-- BEGIN --
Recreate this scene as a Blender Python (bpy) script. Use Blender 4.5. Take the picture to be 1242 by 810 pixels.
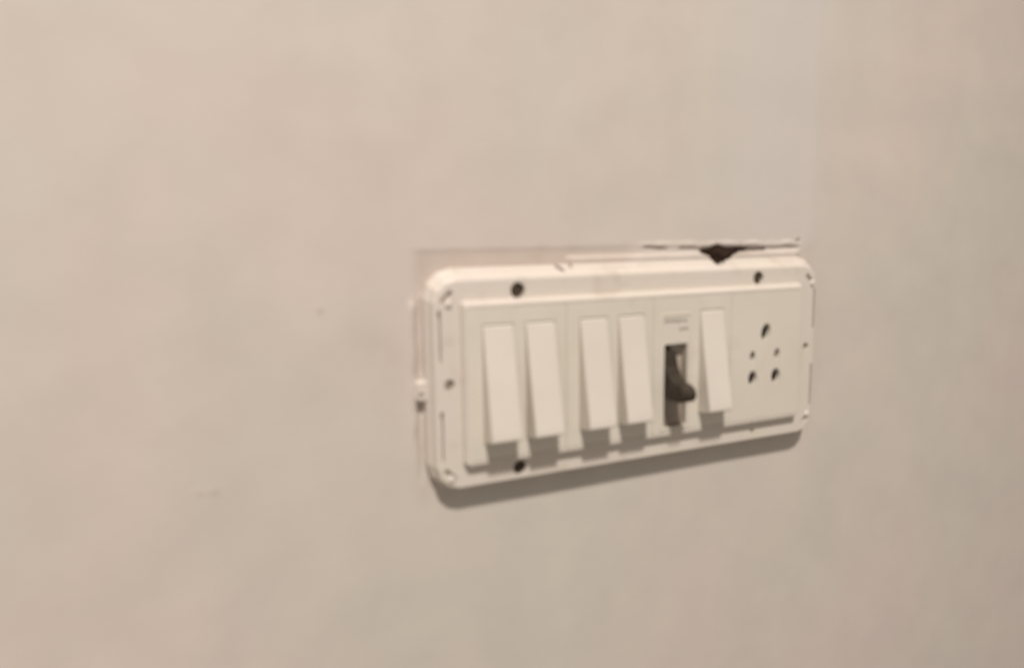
import bpy, bmesh, math, random
import mathutils
from mathutils import Vector, Matrix, noise
random.seed(4)
C = bpy.context.scene
for o in list(bpy.data.objects): bpy.data.objects.remove(o)
S = 0.001            # all sizes below are millimetres; x right, y up, z into the wall
DEPTH = 9.0          # the front of the cover plate stands 9 mm proud of the wall

def V(x, y, z): return Vector((x*S, (z-DEPTH)*S, y*S))      # z = 0 is the plate front, z = 9 the wall

# ------------------------------------------------------------ camera
cam = bpy.data.cameras.new('camera'); co = bpy.data.objects.new('camera', cam); C.collection.objects.link(co)
rt = (0.903661, -0.012395, -0.428069); up = (0.069294, 0.990641, 0.117598); fw = (0.422605, -0.135931, 0.896062)
sw = lambda v: Vector((v[0], v[2], v[1]))
m = Matrix((sw(rt), sw(up), -sw(fw))).transposed().to_4x4()
m.translation = V(-211.357, 65.185, -292.209)
co.matrix_world = m
cam.sensor_width = 36; cam.lens = 900/1242*36
cam.clip_start = 0.005; cam.clip_end = 50
cam.dof.use_dof = True; cam.dof.focus_distance = 1.0; cam.dof.aperture_fstop = 6.3
C.camera = co

# ------------------------------------------------------------ light
w = bpy.data.worlds.new('World'); C.world = w; w.use_nodes = True
bg = w.node_tree.nodes['Background']; bg.inputs[0].default_value = (1.0, 0.89, 0.79, 1); bg.inputs[1].default_value = 0.29
C.view_settings.view_transform = 'Standard'; C.view_settings.look = 'None'
C.view_settings.exposure = 0; C.view_settings.gamma = 1; C.view_settings.use_curve_mapping = False

def area(name, loc, target, size, power, col):
    l = bpy.data.lights.new(name, 'AREA'); l.shape = 'DISK'; l.size = size; l.energy = power; l.color = col
    o = bpy.data.objects.new(name, l); C.collection.objects.link(o)
    o.location = loc; o.rotation_euler = (Vector(target)-Vector(loc)).to_track_quat('-Z', 'Y').to_euler()
    return o
sp = bpy.data.lights.new('ceiling_lamp', 'SPOT'); sp.energy = 250; sp.color = (1.0, 0.925, 0.868)
sp.spot_size = math.radians(50); sp.spot_blend = 1.0; sp.shadow_soft_size = 0.10
so = bpy.data.objects.new('ceiling_lamp', sp); C.collection.objects.link(so); so.location = (-0.36, -1.30, 1.90)
so.rotation_euler = (Vector((-0.20, 0, -0.07))-so.location).to_track_quat('-Z', 'Y').to_euler()
area('left_fill', (-1.35, -0.9, 0.15), (-0.3, 0, 0), 0.9, 2.5, (1.0, 0.88, 0.80))  # added fill lamp, out of view, brightening the wall from the left

# ------------------------------------------------------------ materials
def mat(name, col, rough=0.5, spec=0.5, mottle=None, scale=30, bump=0.0, bscale=400, dirt=None):
    m = bpy.data.materials.new(name); m.use_nodes = True
    n = m.node_tree.nodes; l = m.node_tree.links; b = n['Principled BSDF']
    b.inputs['Base Color'].default_value = (*col, 1); b.inputs['Roughness'].default_value = rough
    b.inputs['Specular IOR Level'].default_value = spec
    tc = n.new('ShaderNodeTexCoord')
    last = None
    if mottle:
        nz = n.new('ShaderNodeTexNoise'); nz.inputs['Scale'].default_value = scale; nz.inputs['Detail'].default_value = 4
        l.new(tc.outputs['Object'], nz.inputs['Vector'])
        cr = n.new('ShaderNodeValToRGB'); cr.color_ramp.elements[0].position = 0.35; cr.color_ramp.elements[1].position = 0.65
        cr.color_ramp.elements[0].color = (*mottle, 1); cr.color_ramp.elements[1].color = (*col, 1)
        l.new(nz.outputs['Fac'], cr.inputs['Fac']); last = cr.outputs['Color']
    if dirt:
        nz2 = n.new('ShaderNodeTexNoise'); nz2.inputs['Scale'].default_value = dirt[1]; nz2.inputs['Detail'].default_value = 8
        l.new(tc.outputs['Object'], nz2.inputs['Vector'])
        r2 = n.new('ShaderNodeValToRGB'); r2.color_ramp.elements[0].position = 0.56; r2.color_ramp.elements[1].position = 0.80
        r2.color_ramp.elements[0].color = (0, 0, 0, 1); r2.color_ramp.elements[1].color = (dirt[2],)*3+(1,)
        l.new(nz2.outputs['Fac'], r2.inputs['Fac'])
        mx = n.new('ShaderNodeMix'); mx.data_type = 'RGBA'
        l.new(r2.outputs['Color'], mx.inputs['Factor'])
        if last: l.new(last, mx.inputs[6])
        else: mx.inputs[6].default_value = (*col, 1)
        mx.inputs[7].default_value = (*dirt[0], 1); last = mx.outputs[2]
    if last: l.new(last, b.inputs['Base Color'])
    if bump:
        nb = n.new('ShaderNodeTexNoise'); nb.inputs['Scale'].default_value = bscale; nb.inputs['Detail'].default_value = 5
        l.new(tc.outputs['Object'], nb.inputs['Vector'])
        bp = n.new('ShaderNodeBump'); bp.inputs['Strength'].default_value = bump; bp.inputs['Distance'].default_value = 0.0008
        l.new(nb.outputs['Fac'], bp.inputs['Height']); l.new(bp.outputs['Normal'], b.inputs['Normal'])
    return m
IV = (0.65, 0.585, 0.525)
M_cover = mat('ivory_plastic', IV, 0.33, 0.5, (0.63, 0.575, 0.49), 22, 0.2, 90, ((0.33, 0.26, 0.20), 70, 0.35))
M_mod = mat('module_plastic', (0.66, 0.61, 0.53), 0.38, 0.5, (0.62, 0.575, 0.485), 25, 0.08, 120, ((0.42, 0.35, 0.27), 60, 0.25))
M_rock = mat('rocker_plastic', (0.655, 0.60, 0.53), 0.38, 0.4, (0.63, 0.57, 0.50), 30, 0.05, 100)
M_black = mat('black_plastic', (0.024, 0.017, 0.011), 0.5, 0.35, (0.05, 0.038, 0.025), 160)
M_screw = mat('rusty_screw', (0.045, 0.034, 0.022), 0.65, 0.3, (0.09, 0.06, 0.04), 500, 0.5, 900)
M_pale = mat('pale_screw', (0.42, 0.36, 0.29), 0.4, 0.5, (0.30, 0.24, 0.18), 300)
M_shade = mat('cavity_shade', (0.03, 0.024, 0.017), 0.8, 0.2)  # near-black colour standing for shade inside holes and gaps
M_pocket = mat('pocket_plastic', (0.50, 0.44, 0.37), 0.6, 0.3, (0.44, 0.38, 0.31), 160)  # duller tone than the module plates
M_hole = mat('hole_dark_masonry', (0.035, 0.019, 0.013), 0.9, 0.1, (0.03, 0.018, 0.012), 300)  # near-black tone of the lump in the notch
M_slotshade = mat('slot_shade', (0.34, 0.285, 0.235), 0.5, 0.4, (0.27, 0.22, 0.18), 150)  # brown-grey standing in for the lever's shadow in its slot
M_brass = mat('brass_contact', (0.16, 0.11, 0.05), 0.4, 0.5)
M_ink = mat('grey_ink', (0.07, 0.055, 0.04), 0.6, 0.3)

# wall: paint with blotches, plus a painted-in mask (attribute) where the plaster is broken or bare
def wall_mat():
    m = bpy.data.materials.new('wall_paint'); m.use_nodes = True
    n = m.node_tree.nodes; l = m.node_tree.links; b = n['Principled BSDF']
    b.inputs['Roughness'].default_value = 0.62; b.inputs['Specular IOR Level'].default_value = 0.3
    tc = n.new('ShaderNodeTexCoord')
    def nz(scale, det=3, rough=0.5):
        t = n.new('ShaderNodeTexNoise'); t.inputs['Scale'].default_value = scale; t.inputs['Detail'].default_value = det
        t.inputs['Roughness'].default_value = rough
        l.new(tc.outputs['Object'], t.inputs['Vector']); return t.outputs['Fac']
    def ramp(f, p0, c0, p1, c1):
        r = n.new('ShaderNodeValToRGB'); e = r.color_ramp.elements
        e[0].position = p0; e[1].position = p1; e[0].color = (*c0, 1); e[1].color = (*c1, 1)
        l.new(f, r.inputs['Fac']); return r.outputs['Color']
    def mix(f, a, c, mode='MIX'):
        x = n.new('ShaderNodeMix'); x.data_type = 'RGBA'; x.blend_type = mode
        if isinstance(f, float): x.inputs['Factor'].default_value = f
        else: l.new(f, x.inputs['Factor'])
        for s, v in ((6, a), (7, c)):
            if isinstance(v, tuple): x.inputs[s].default_value = (*v, 1)
            else: l.new(v, x.inputs[s])
        return x.outputs[2]
    base = ramp(nz(7, 3), 0.40, (0.600, 0.526, 0.468), 0.60, (0.575, 0.530, 0.464))      # pinkish / greenish off-white
    fine = ramp(nz(34, 4), 0.3, (0.94, 0.94, 0.95), 0.7, (1.0, 1.0, 1.0))
    c = mix(1.0, base, fine, 'MULTIPLY')
    at = n.new('ShaderNodeAttribute'); at.attribute_name = 'marks'
    sep = n.new('ShaderNodeSeparateColor'); l.new(at.outputs['Color'], sep.inputs[0])
    c = mix(sep.outputs[2], c, (0.575, 0.54, 0.50))            # B: newer, greyer paint patch
    c = mix(sep.outputs[1], c, (0.40, 0.315, 0.25))            # G: unpainted plaster, grime and browner edges
    c = mix(sep.outputs[0], c, (0.040, 0.022, 0.014))          # R: bare dark masonry
    l.new(c, b.inputs['Base Color'])
    bp = n.new('ShaderNodeBump'); bp.inputs['Strength'].default_value = 0.10; bp.inputs['Distance'].default_value = 0.002
    l.new(nz(60, 6, 0.6), bp.inputs['Height'])
    bp2 = n.new('ShaderNodeBump'); bp2.inputs['Strength'].default_value = 0.25; bp2.inputs['Distance'].default_value = 0.006
    l.new(nz(9, 2), bp2.inputs['Height']); l.new(bp.outputs['Normal'], bp2.inputs['Normal'])
    l.new(bp2.outputs['Normal'], b.inputs['Normal'])
    return m
M_wall = wall_mat()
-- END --
Print, exactly as written, the lines above from the first one to the one containing "def V(x, y, z): return". Leave out pictures.

▸ In response:
Recreate this scene as a Blender Python (bpy) script. Use Blender 4.5. Take the picture to be 1242 by 810 pixels.
import bpy, bmesh, math, random
import mathutils
from mathutils import Vector, Matrix, noise
random.seed(4)
C = bpy.context.scene
for o in list(bpy.data.objects): bpy.data.objects.remove(o)
S = 0.001            # all sizes below are millimetres; x right, y up, z into the wall
DEPTH = 9.0          # the front of the cover plate stands 9 mm proud of the wall

def V(x, y, z): return Vector((x*S, (z-DEPTH)*S, y*S))      # z = 0 is the plate front, z = 9 the wall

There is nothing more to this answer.